Monday, August 10, 2009

Economics

Solow at the Stiglitz conference:

I also doubt that universal rational expectations provide a useful framework for macroeconomics. One understands the appeal. Think of it this way: Herb Simon was surely right about bounded rationality; no one would deny that most economic agents are actually like that, and natural selection does not work fast enough to eliminate them. Why did the notion of "satisficing" never catch on? I think it is because the assumption of complete rationality tells the modeller what to do, whereas bounded rationality only tells the modeller what not to do. That is not helpful. Something similar is true about rational expectations. If there were a nice parametric family of alternative ways to model expectations, it might catch on. Most of us would happily go along with the notion of expectational equilibrium: if specific underlying expectations generate an outcome in which those expectations are systematically and non-trivially violated, that situation can not be an equilibrium. It is what happens then that needs thought.
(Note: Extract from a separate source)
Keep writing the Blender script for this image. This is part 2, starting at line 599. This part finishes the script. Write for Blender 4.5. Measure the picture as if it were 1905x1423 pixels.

The situations that agents need to anticipate need not even be probabilistic, surely not stationary. The popular device used to be adaptive expectations; that may have been inadequate. Maybe this is a case for the application of psychological research (and sociological research as well, because the formation of expectations is a social process). Maybe experiments can be designed. Heterogeneity across agents and classes of agents is certainly important precisely here. One would like a simple, definite way to proceed, if that is possible. A good example of the sort of thing I mean is the way the Dixit-Stiglitz model made monopolistic competition easy. (The trouble is that we are dealing with an unobservable.)